WORK REQUIRED - Could you copy every line from the material below in which "Treat" appears?
══════════════════════════════
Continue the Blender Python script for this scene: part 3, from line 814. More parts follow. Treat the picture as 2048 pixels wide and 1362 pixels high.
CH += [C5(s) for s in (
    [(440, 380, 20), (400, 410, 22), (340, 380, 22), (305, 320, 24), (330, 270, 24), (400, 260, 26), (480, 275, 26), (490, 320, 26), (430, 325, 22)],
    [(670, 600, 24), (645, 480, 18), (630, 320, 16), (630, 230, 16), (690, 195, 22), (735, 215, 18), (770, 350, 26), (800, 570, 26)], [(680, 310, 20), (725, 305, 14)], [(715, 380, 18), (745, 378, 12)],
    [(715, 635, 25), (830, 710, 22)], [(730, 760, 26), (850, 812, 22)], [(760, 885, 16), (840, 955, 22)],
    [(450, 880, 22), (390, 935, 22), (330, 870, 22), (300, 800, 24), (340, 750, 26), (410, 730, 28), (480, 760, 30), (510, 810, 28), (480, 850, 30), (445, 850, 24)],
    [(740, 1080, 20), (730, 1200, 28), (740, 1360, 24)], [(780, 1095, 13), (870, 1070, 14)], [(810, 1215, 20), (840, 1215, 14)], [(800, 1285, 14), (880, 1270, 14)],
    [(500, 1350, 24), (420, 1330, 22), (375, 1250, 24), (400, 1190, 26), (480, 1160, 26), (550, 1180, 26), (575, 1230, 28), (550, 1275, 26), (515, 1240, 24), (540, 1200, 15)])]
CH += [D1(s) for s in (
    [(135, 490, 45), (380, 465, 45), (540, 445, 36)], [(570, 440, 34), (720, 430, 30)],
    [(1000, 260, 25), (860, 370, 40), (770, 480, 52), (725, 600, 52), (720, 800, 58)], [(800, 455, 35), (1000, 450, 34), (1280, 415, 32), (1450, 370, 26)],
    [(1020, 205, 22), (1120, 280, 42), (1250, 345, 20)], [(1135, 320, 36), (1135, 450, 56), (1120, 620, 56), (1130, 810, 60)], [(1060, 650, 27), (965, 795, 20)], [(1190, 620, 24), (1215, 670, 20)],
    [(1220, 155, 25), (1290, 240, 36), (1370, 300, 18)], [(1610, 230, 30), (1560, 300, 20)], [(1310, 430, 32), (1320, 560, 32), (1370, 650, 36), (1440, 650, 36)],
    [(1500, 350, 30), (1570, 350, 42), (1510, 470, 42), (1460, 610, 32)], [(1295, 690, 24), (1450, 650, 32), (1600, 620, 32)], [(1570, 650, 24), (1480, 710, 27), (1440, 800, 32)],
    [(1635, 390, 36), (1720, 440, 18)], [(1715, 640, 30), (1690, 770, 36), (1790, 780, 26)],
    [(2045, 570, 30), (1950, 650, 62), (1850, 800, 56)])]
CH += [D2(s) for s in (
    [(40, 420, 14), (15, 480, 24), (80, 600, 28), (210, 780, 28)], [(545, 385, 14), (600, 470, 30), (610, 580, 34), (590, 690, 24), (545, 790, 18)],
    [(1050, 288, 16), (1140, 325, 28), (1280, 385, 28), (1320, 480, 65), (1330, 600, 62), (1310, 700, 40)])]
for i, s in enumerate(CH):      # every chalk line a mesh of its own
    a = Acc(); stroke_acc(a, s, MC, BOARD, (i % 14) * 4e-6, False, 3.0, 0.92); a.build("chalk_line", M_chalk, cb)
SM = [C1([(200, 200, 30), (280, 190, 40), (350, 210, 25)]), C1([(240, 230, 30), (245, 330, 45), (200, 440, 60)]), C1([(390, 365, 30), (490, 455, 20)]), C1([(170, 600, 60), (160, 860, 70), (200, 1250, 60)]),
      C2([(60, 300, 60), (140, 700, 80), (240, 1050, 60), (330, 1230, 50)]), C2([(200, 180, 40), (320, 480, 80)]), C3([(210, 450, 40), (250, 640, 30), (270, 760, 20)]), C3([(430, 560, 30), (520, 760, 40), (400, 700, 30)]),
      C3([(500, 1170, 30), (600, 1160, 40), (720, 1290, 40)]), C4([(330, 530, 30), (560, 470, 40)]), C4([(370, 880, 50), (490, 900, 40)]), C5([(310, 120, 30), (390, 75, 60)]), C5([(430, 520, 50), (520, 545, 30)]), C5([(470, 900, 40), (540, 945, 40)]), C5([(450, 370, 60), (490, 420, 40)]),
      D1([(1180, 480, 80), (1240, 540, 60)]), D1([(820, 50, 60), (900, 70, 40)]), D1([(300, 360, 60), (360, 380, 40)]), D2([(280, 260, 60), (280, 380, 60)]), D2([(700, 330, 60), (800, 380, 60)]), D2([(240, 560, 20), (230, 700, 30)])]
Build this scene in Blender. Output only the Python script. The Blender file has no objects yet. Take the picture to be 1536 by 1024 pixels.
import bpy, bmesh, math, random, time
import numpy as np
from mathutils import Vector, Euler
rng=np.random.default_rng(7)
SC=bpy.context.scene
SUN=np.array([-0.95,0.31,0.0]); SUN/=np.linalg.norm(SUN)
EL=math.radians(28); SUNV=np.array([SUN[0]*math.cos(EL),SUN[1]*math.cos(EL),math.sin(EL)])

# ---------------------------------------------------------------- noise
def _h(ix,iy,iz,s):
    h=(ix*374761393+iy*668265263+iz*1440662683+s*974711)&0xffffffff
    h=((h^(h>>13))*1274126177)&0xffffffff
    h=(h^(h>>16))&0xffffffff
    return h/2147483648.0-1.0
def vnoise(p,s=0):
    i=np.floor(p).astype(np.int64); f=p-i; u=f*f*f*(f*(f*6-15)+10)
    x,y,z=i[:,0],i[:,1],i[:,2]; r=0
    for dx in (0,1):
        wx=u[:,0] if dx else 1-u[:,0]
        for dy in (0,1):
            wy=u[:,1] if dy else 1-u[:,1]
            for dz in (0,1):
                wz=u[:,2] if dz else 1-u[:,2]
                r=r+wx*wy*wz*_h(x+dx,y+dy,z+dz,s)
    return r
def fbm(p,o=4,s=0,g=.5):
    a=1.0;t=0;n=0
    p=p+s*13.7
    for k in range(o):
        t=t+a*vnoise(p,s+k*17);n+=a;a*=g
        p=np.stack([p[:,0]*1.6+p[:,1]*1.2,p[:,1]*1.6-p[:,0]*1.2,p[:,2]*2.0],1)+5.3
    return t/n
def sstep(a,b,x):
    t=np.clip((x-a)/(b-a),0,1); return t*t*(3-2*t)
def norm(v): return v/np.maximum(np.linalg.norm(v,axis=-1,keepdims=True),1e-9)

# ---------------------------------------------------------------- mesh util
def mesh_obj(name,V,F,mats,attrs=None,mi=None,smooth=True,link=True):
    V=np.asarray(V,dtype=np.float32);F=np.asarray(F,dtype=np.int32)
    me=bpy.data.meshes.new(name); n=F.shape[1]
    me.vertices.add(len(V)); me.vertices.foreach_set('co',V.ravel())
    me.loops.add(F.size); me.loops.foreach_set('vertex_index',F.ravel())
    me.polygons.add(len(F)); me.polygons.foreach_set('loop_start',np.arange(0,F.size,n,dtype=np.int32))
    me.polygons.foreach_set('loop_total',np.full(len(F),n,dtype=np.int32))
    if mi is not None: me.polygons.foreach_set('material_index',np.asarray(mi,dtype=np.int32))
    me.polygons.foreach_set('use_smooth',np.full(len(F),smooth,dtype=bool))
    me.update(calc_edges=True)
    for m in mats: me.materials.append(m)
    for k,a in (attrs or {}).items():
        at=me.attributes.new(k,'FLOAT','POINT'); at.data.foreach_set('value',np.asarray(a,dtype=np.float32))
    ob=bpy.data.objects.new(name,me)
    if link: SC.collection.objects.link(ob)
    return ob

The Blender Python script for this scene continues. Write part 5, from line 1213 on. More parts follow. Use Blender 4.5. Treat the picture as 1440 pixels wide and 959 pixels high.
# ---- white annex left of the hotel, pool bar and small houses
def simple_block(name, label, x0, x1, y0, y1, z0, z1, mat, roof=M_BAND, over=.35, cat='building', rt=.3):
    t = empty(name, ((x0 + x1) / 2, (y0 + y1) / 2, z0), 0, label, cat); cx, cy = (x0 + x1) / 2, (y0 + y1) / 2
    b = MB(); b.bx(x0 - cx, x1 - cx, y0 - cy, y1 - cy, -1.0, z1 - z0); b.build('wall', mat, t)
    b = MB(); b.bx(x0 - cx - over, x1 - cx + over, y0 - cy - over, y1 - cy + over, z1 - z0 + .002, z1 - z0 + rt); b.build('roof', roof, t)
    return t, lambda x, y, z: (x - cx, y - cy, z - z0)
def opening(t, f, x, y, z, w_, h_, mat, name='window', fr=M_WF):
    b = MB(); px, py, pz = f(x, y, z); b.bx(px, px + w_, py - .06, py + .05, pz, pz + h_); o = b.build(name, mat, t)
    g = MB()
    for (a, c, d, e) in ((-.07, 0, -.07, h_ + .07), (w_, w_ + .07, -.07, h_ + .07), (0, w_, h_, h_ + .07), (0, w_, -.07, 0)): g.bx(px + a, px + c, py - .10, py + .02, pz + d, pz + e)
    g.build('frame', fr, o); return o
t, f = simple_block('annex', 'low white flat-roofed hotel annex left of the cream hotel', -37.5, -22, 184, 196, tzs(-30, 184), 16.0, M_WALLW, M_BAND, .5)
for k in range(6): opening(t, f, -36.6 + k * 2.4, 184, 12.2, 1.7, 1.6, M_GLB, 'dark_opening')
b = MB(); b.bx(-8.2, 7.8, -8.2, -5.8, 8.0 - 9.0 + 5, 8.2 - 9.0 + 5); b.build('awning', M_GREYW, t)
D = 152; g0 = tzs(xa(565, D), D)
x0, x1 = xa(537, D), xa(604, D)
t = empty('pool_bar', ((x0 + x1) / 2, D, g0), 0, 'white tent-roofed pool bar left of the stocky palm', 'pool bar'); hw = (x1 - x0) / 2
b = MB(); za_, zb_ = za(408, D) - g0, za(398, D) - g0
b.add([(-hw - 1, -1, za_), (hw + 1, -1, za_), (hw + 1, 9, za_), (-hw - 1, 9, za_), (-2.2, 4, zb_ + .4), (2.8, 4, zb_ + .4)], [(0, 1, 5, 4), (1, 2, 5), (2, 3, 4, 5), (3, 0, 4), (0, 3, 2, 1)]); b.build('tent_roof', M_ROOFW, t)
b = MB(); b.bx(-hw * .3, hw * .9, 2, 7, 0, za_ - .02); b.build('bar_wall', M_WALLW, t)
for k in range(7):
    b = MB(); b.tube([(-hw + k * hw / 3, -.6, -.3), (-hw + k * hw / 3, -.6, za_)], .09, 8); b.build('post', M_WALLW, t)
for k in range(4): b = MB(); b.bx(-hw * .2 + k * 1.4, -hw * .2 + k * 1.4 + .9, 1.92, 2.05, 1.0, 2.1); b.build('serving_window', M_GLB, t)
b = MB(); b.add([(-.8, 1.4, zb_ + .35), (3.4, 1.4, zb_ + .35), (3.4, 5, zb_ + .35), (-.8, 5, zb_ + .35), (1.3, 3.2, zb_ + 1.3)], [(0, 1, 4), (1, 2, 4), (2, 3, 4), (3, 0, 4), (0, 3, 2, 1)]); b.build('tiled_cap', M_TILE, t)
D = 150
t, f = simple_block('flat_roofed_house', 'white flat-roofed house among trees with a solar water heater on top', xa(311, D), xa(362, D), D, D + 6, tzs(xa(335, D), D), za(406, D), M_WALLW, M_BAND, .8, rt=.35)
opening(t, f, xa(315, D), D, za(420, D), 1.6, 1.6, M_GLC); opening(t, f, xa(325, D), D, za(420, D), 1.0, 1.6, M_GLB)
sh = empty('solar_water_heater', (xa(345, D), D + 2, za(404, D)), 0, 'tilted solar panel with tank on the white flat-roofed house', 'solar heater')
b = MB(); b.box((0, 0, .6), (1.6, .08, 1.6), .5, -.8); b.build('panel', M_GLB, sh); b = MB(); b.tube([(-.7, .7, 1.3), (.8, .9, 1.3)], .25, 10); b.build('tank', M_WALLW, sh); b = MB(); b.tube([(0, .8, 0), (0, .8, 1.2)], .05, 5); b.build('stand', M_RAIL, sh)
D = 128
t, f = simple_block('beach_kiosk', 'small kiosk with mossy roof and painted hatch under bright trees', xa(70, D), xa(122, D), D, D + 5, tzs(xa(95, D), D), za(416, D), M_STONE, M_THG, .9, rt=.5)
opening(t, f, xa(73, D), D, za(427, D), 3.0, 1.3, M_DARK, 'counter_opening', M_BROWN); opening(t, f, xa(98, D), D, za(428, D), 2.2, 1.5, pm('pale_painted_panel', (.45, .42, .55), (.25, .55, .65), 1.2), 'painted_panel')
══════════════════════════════
REPLY -
Continue the Blender Python script for this scene: part 3, from line 814. More parts follow. Treat the picture as 2048 pixels wide and 1362 pixels high.
The Blender Python script for this scene continues. Write part 5, from line 1213 on. More parts follow. Use Blender 4.5. Treat the picture as 1440 pixels wide and 959 pixels high.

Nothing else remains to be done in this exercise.